# Excerpted data
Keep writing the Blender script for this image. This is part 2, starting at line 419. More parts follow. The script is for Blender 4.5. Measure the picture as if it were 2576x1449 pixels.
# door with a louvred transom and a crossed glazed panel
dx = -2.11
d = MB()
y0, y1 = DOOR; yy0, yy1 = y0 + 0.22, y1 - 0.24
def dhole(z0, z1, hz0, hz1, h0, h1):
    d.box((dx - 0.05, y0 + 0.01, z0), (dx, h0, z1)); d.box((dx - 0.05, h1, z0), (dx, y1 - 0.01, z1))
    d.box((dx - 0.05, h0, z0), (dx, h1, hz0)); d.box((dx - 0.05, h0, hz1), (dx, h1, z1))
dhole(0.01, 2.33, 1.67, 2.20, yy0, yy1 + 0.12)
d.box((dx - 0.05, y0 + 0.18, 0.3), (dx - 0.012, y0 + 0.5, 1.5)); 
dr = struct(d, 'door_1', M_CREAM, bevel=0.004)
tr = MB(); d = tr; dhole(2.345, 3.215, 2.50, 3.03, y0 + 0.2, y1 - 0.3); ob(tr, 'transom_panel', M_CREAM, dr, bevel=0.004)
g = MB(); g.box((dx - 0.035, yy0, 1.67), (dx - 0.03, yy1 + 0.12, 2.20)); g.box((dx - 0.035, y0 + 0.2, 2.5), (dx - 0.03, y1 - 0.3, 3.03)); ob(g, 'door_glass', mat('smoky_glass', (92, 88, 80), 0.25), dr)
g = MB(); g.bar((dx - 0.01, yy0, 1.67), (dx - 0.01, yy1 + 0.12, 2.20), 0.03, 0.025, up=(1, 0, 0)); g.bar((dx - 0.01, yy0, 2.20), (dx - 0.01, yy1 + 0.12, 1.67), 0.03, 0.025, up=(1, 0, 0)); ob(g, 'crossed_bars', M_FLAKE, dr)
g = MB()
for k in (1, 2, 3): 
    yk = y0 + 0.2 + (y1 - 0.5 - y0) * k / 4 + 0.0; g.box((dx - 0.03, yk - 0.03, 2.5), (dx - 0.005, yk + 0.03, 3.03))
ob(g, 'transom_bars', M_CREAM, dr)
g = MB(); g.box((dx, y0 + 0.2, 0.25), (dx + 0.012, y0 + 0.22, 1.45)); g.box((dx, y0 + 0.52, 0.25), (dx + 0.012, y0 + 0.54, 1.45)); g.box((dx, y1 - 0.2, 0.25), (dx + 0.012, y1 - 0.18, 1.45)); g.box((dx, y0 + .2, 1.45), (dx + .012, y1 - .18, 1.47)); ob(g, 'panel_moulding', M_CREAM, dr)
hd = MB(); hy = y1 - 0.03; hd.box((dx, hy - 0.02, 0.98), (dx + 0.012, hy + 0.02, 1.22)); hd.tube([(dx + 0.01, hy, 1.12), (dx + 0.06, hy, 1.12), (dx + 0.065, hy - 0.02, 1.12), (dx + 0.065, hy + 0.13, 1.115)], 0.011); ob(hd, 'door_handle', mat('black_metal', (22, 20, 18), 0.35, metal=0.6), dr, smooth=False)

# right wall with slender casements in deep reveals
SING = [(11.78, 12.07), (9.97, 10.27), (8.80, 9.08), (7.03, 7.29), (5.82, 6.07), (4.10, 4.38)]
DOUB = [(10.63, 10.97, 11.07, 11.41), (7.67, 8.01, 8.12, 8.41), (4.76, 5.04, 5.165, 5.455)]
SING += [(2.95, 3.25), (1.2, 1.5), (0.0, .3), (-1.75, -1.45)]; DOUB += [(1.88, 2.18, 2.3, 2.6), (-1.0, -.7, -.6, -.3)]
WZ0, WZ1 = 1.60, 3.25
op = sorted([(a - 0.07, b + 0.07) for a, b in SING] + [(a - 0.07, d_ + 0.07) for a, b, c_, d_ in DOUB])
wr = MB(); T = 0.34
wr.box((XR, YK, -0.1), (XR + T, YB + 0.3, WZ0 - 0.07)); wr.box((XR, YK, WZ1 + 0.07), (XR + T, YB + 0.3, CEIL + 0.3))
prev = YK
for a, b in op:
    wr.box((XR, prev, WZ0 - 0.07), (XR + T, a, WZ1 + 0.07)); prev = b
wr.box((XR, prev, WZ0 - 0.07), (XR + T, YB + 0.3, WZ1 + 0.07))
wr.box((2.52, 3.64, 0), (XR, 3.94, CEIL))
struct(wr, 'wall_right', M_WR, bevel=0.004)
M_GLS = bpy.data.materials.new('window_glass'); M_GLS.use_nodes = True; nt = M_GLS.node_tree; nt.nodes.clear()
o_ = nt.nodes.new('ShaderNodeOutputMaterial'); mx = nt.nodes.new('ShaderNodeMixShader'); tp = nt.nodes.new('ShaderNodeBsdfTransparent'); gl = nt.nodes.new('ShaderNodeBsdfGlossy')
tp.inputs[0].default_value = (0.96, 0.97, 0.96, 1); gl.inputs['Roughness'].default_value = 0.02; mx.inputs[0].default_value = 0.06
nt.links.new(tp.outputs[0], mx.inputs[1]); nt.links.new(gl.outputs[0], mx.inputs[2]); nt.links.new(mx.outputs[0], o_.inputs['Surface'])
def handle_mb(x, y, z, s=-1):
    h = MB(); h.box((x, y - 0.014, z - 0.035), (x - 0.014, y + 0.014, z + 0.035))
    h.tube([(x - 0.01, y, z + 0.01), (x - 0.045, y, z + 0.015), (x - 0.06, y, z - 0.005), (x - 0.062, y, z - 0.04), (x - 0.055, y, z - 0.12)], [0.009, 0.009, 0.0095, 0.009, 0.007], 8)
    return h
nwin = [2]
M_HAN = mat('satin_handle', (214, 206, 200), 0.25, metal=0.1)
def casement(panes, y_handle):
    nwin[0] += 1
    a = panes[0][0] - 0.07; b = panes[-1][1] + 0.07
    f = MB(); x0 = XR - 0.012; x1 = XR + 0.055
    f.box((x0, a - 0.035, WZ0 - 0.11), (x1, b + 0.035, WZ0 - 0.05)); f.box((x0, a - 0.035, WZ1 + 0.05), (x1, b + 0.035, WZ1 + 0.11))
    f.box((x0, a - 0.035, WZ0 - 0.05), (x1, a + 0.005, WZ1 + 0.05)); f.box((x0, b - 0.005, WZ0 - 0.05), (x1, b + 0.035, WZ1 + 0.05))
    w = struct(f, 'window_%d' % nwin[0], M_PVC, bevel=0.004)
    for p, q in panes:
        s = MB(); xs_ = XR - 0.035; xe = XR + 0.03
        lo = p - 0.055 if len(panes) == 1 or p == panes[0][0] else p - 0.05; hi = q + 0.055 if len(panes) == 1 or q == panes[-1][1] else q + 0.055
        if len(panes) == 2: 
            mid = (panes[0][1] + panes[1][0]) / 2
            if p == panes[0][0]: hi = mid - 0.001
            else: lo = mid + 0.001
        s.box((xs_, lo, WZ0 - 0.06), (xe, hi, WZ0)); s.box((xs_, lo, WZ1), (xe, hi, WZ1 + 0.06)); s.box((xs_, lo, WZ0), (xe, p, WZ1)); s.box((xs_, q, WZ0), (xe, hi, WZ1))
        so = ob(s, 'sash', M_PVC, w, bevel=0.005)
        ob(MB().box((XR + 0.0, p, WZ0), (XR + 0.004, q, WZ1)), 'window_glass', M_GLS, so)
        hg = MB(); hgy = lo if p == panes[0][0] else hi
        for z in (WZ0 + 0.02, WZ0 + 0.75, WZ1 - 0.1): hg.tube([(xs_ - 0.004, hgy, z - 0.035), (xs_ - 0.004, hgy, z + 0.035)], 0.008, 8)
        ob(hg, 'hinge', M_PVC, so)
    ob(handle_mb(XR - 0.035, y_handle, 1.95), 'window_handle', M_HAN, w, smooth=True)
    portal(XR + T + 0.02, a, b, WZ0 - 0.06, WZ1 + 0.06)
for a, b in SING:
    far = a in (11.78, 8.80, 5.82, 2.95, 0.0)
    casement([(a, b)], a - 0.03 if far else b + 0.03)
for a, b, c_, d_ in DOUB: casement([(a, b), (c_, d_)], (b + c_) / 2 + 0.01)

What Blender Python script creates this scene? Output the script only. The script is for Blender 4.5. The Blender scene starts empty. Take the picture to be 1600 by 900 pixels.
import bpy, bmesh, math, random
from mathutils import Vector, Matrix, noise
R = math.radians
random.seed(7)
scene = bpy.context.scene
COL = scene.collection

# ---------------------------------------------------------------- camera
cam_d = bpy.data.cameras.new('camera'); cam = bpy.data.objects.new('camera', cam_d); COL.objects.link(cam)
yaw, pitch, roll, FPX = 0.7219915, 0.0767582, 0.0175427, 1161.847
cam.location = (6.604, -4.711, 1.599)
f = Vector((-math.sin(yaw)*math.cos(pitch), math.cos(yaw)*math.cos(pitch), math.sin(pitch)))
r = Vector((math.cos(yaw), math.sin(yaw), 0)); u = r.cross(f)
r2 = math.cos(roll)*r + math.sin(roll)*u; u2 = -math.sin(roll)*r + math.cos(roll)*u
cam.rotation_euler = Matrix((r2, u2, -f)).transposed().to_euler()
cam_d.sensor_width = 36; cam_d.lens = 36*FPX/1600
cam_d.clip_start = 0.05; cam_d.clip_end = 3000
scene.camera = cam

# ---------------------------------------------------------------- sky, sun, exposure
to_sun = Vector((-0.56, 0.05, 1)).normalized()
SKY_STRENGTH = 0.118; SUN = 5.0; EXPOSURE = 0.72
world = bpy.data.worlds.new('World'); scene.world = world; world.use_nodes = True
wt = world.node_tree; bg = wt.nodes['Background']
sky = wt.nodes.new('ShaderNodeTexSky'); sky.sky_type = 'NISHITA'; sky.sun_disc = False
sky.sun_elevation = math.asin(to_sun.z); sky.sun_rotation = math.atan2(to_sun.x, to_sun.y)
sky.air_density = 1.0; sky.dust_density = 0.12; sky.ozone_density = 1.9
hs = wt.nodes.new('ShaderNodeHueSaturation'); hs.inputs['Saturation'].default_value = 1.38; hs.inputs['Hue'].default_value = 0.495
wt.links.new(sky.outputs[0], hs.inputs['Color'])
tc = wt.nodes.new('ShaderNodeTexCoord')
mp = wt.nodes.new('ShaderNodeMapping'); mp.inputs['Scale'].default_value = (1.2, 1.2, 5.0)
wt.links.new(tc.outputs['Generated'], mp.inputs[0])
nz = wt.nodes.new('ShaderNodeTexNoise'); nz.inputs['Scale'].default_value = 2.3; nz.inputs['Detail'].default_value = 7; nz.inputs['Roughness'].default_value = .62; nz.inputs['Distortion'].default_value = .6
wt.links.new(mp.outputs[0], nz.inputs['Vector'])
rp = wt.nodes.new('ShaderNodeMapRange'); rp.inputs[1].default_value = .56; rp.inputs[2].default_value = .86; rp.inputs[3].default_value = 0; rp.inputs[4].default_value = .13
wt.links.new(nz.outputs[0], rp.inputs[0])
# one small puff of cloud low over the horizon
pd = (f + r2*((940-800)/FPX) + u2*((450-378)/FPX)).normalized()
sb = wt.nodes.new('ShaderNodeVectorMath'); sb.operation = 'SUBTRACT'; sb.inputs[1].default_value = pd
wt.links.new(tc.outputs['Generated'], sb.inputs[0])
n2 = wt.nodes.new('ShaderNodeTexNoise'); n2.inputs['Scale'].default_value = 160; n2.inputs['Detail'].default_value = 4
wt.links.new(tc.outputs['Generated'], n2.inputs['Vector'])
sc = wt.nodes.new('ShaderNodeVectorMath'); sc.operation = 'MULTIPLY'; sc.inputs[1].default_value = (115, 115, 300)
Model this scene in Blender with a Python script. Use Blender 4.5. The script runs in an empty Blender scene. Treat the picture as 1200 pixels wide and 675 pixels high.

# Given instruction
Which lines of the data include "pixels"? Copy each of them.

# Result of the task
Keep writing the Blender script for this image. This is part 2, starting at line 419. More parts follow. The script is for Blender 4.5. Measure the picture as if it were 2576x1449 pixels.
What Blender Python script creates this scene? Output the script only. The script is for Blender 4.5. The Blender scene starts empty. Take the picture to be 1600 by 900 pixels.
Model this scene in Blender with a Python script. Use Blender 4.5. The script runs in an empty Blender scene. Treat the picture as 1200 pixels wide and 675 pixels high.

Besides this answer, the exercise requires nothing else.